● Records supplied:
____

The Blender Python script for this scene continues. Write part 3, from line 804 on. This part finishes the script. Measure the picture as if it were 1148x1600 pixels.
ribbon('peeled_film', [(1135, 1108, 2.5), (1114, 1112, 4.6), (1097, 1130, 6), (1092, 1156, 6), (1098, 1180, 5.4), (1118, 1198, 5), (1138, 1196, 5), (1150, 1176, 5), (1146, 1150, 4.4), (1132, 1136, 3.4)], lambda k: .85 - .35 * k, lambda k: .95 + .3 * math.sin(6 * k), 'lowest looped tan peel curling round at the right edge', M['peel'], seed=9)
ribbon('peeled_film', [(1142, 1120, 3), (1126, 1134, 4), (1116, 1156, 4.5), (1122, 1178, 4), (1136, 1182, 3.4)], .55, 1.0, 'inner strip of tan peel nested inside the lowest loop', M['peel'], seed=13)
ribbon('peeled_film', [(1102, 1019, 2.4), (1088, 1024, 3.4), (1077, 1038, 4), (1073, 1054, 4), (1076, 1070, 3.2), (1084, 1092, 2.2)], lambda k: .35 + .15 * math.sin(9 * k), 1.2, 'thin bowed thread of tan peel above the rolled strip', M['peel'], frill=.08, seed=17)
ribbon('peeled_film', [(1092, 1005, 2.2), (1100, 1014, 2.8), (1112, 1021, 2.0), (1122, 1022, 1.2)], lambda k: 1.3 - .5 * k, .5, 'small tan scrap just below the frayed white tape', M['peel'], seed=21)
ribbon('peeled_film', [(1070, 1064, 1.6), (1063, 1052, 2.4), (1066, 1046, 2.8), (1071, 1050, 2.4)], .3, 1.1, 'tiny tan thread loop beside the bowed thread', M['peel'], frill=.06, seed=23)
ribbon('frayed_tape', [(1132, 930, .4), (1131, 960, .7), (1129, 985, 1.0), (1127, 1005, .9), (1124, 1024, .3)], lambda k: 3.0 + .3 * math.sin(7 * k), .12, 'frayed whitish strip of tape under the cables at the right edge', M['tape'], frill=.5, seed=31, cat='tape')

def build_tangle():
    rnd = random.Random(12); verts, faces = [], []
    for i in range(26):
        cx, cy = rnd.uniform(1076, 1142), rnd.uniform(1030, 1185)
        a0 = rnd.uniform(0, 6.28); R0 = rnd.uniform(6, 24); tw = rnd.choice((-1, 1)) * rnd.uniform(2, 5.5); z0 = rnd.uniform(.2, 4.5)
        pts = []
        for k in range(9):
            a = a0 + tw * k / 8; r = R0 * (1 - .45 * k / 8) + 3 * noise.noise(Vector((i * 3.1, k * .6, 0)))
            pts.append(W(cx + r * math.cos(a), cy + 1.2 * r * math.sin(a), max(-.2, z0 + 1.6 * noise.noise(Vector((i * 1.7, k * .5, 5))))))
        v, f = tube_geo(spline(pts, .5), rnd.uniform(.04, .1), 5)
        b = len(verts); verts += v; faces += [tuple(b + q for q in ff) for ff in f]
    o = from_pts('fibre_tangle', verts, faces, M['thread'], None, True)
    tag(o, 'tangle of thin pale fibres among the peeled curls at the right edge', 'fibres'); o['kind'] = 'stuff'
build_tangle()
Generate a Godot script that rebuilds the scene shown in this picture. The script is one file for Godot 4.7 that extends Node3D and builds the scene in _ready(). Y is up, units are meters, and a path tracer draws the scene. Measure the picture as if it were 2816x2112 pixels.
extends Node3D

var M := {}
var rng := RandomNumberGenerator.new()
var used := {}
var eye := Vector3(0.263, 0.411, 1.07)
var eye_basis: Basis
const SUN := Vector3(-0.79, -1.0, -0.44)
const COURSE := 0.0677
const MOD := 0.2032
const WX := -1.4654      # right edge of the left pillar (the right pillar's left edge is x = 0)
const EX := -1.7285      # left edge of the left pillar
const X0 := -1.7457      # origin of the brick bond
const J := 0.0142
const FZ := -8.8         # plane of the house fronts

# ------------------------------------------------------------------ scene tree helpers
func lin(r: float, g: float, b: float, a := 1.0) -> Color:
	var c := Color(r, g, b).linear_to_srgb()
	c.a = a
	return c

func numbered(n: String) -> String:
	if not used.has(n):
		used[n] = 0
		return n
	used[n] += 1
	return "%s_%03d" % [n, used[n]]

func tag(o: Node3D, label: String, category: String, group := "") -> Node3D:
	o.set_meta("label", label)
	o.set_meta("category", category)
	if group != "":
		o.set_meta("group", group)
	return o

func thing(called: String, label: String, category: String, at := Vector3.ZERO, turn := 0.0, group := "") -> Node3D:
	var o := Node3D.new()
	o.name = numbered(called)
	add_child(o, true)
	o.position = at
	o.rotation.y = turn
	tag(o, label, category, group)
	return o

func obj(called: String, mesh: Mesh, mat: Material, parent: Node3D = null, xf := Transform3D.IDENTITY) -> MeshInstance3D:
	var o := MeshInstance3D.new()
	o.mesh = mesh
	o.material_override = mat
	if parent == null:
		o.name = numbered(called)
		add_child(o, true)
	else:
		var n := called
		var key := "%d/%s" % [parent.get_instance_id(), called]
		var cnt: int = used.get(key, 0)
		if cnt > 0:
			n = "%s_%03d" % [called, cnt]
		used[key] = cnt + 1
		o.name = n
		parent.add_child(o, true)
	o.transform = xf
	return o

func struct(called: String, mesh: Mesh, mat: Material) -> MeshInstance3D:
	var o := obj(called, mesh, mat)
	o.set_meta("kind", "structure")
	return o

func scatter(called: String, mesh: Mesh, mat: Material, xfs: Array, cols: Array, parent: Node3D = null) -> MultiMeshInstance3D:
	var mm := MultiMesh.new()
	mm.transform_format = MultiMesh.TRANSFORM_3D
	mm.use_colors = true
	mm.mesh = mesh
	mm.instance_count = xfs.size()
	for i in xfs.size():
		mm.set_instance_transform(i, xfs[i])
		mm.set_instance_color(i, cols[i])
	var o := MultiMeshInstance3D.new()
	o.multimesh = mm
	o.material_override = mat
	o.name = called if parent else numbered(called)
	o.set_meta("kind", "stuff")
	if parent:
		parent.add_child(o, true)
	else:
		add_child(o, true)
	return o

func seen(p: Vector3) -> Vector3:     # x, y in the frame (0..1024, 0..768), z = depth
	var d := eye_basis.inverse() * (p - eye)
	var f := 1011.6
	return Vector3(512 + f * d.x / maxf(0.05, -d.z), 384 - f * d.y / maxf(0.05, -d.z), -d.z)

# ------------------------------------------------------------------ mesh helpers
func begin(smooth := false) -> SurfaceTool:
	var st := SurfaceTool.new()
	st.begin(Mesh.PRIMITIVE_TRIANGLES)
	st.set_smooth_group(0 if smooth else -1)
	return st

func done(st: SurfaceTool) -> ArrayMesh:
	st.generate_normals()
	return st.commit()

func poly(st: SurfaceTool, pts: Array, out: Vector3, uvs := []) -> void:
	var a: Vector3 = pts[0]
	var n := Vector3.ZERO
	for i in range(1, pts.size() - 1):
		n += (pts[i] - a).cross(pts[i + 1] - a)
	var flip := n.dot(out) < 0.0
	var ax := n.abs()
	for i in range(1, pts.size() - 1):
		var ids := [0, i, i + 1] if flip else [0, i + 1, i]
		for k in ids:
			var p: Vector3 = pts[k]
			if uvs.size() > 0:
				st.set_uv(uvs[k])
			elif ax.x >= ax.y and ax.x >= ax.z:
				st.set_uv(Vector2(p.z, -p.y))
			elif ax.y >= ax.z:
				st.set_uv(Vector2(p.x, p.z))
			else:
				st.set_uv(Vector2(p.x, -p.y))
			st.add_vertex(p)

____

● What the exercise asks:
Take the listing above and write it out again exactly.

● Final result:
The Blender Python script for this scene continues. Write part 3, from line 804 on. This part finishes the script. Measure the picture as if it were 1148x1600 pixels.
ribbon('peeled_film', [(1135, 1108, 2.5), (1114, 1112, 4.6), (1097, 1130, 6), (1092, 1156, 6), (1098, 1180, 5.4), (1118, 1198, 5), (1138, 1196, 5), (1150, 1176, 5), (1146, 1150, 4.4), (1132, 1136, 3.4)], lambda k: .85 - .35 * k, lambda k: .95 + .3 * math.sin(6 * k), 'lowest looped tan peel curling round at the right edge', M['peel'], seed=9)
ribbon('peeled_film', [(1142, 1120, 3), (1126, 1134, 4), (1116, 1156, 4.5), (1122, 1178, 4), (1136, 1182, 3.4)], .55, 1.0, 'inner strip of tan peel nested inside the lowest loop', M['peel'], seed=13)
ribbon('peeled_film', [(1102, 1019, 2.4), (1088, 1024, 3.4), (1077, 1038, 4), (1073, 1054, 4), (1076, 1070, 3.2), (1084, 1092, 2.2)], lambda k: .35 + .15 * math.sin(9 * k), 1.2, 'thin bowed thread of tan peel above the rolled strip', M['peel'], frill=.08, seed=17)
ribbon('peeled_film', [(1092, 1005, 2.2), (1100, 1014, 2.8), (1112, 1021, 2.0), (1122, 1022, 1.2)], lambda k: 1.3 - .5 * k, .5, 'small tan scrap just below the frayed white tape', M['peel'], seed=21)
ribbon('peeled_film', [(1070, 1064, 1.6), (1063, 1052, 2.4), (1066, 1046, 2.8), (1071, 1050, 2.4)], .3, 1.1, 'tiny tan thread loop beside the bowed thread', M['peel'], frill=.06, seed=23)
ribbon('frayed_tape', [(1132, 930, .4), (1131, 960, .7), (1129, 985, 1.0), (1127, 1005, .9), (1124, 1024, .3)], lambda k: 3.0 + .3 * math.sin(7 * k), .12, 'frayed whitish strip of tape under the cables at the right edge', M['tape'], frill=.5, seed=31, cat='tape')

def build_tangle():
    rnd = random.Random(12); verts, faces = [], []
    for i in range(26):
        cx, cy = rnd.uniform(1076, 1142), rnd.uniform(1030, 1185)
        a0 = rnd.uniform(0, 6.28); R0 = rnd.uniform(6, 24); tw = rnd.choice((-1, 1)) * rnd.uniform(2, 5.5); z0 = rnd.uniform(.2, 4.5)
        pts = []
        for k in range(9):
            a = a0 + tw * k / 8; r = R0 * (1 - .45 * k / 8) + 3 * noise.noise(Vector((i * 3.1, k * .6, 0)))
            pts.append(W(cx + r * math.cos(a), cy + 1.2 * r * math.sin(a), max(-.2, z0 + 1.6 * noise.noise(Vector((i * 1.7, k * .5, 5))))))
        v, f = tube_geo(spline(pts, .5), rnd.uniform(.04, .1), 5)
        b = len(verts); verts += v; faces += [tuple(b + q for q in ff) for ff in f]
    o = from_pts('fibre_tangle', verts, faces, M['thread'], None, True)
    tag(o, 'tangle of thin pale fibres among the peeled curls at the right edge', 'fibres'); o['kind'] = 'stuff'
build_tangle()
Generate a Godot script that rebuilds the scene shown in this picture. The script is one file for Godot 4.7 that extends Node3D and builds the scene in _ready(). Y is up, units are meters, and a path tracer draws the scene. Measure the picture as if it were 2816x2112 pixels.
extends Node3D

var M := {}
var rng := RandomNumberGenerator.new()
var used := {}
var eye := Vector3(0.263, 0.411, 1.07)
var eye_basis: Basis
const SUN := Vector3(-0.79, -1.0, -0.44)
const COURSE := 0.0677
const MOD := 0.2032
const WX := -1.4654      # right edge of the left pillar (the right pillar's left edge is x = 0)
const EX := -1.7285      # left edge of the left pillar
const X0 := -1.7457      # origin of the brick bond
const J := 0.0142
const FZ := -8.8         # plane of the house fronts

# ------------------------------------------------------------------ scene tree helpers
func lin(r: float, g: float, b: float, a := 1.0) -> Color:
	var c := Color(r, g, b).linear_to_srgb()
	c.a = a
	return c

func numbered(n: String) -> String:
	if not used.has(n):
		used[n] = 0
		return n
	used[n] += 1
	return "%s_%03d" % [n, used[n]]

func tag(o: Node3D, label: String, category: String, group := "") -> Node3D:
	o.set_meta("label", label)
	o.set_meta("category", category)
	if group != "":
		o.set_meta("group", group)
	return o

func thing(called: String, label: String, category: String, at := Vector3.ZERO, turn := 0.0, group := "") -> Node3D:
	var o := Node3D.new()
	o.name = numbered(called)
	add_child(o, true)
	o.position = at
	o.rotation.y = turn
	tag(o, label, category, group)
	return o

func obj(called: String, mesh: Mesh, mat: Material, parent: Node3D = null, xf := Transform3D.IDENTITY) -> MeshInstance3D:
	var o := MeshInstance3D.new()
	o.mesh = mesh
	o.material_override = mat
	if parent == null:
		o.name = numbered(called)
		add_child(o, true)
	else:
		var n := called
		var key := "%d/%s" % [parent.get_instance_id(), called]
		var cnt: int = used.get(key, 0)
		if cnt > 0:
			n = "%s_%03d" % [called, cnt]
		used[key] = cnt + 1
		o.name = n
		parent.add_child(o, true)
	o.transform = xf
	return o

func struct(called: String, mesh: Mesh, mat: Material) -> MeshInstance3D:
	var o := obj(called, mesh, mat)
	o.set_meta("kind", "structure")
	return o

func scatter(called: String, mesh: Mesh, mat: Material, xfs: Array, cols: Array, parent: Node3D = null) -> MultiMeshInstance3D:
	var mm := MultiMesh.new()
	mm.transform_format = MultiMesh.TRANSFORM_3D
	mm.use_colors = true
	mm.mesh = mesh
	mm.instance_count = xfs.size()
	for i in xfs.size():
		mm.set_instance_transform(i, xfs[i])
		mm.set_instance_color(i, cols[i])
	var o := MultiMeshInstance3D.new()
	o.multimesh = mm
	o.material_override = mat
	o.name = called if parent else numbered(called)
	o.set_meta("kind", "stuff")
	if parent:
		parent.add_child(o, true)
	else:
		add_child(o, true)
	return o

func seen(p: Vector3) -> Vector3:     # x, y in the frame (0..1024, 0..768), z = depth
	var d := eye_basis.inverse() * (p - eye)
	var f := 1011.6
	return Vector3(512 + f * d.x / maxf(0.05, -d.z), 384 - f * d.y / maxf(0.05, -d.z), -d.z)

# ------------------------------------------------------------------ mesh helpers
func begin(smooth := false) -> SurfaceTool:
	var st := SurfaceTool.new()
	st.begin(Mesh.PRIMITIVE_TRIANGLES)
	st.set_smooth_group(0 if smooth else -1)
	return st

func done(st: SurfaceTool) -> ArrayMesh:
	st.generate_normals()
	return st.commit()

func poly(st: SurfaceTool, pts: Array, out: Vector3, uvs := []) -> void:
	var a: Vector3 = pts[0]
	var n := Vector3.ZERO
	for i in range(1, pts.size() - 1):
		n += (pts[i] - a).cross(pts[i + 1] - a)
	var flip := n.dot(out) < 0.0
	var ax := n.abs()
	for i in range(1, pts.size() - 1):
		var ids := [0, i, i + 1] if flip else [0, i + 1, i]
		for k in ids:
			var p: Vector3 = pts[k]
			if uvs.size() > 0:
				st.set_uv(uvs[k])
			elif ax.x >= ax.y and ax.x >= ax.z:
				st.set_uv(Vector2(p.z, -p.y))
			elif ax.y >= ax.z:
				st.set_uv(Vector2(p.x, p.z))
			else:
				st.set_uv(Vector2(p.x, -p.y))
			st.add_vertex(p)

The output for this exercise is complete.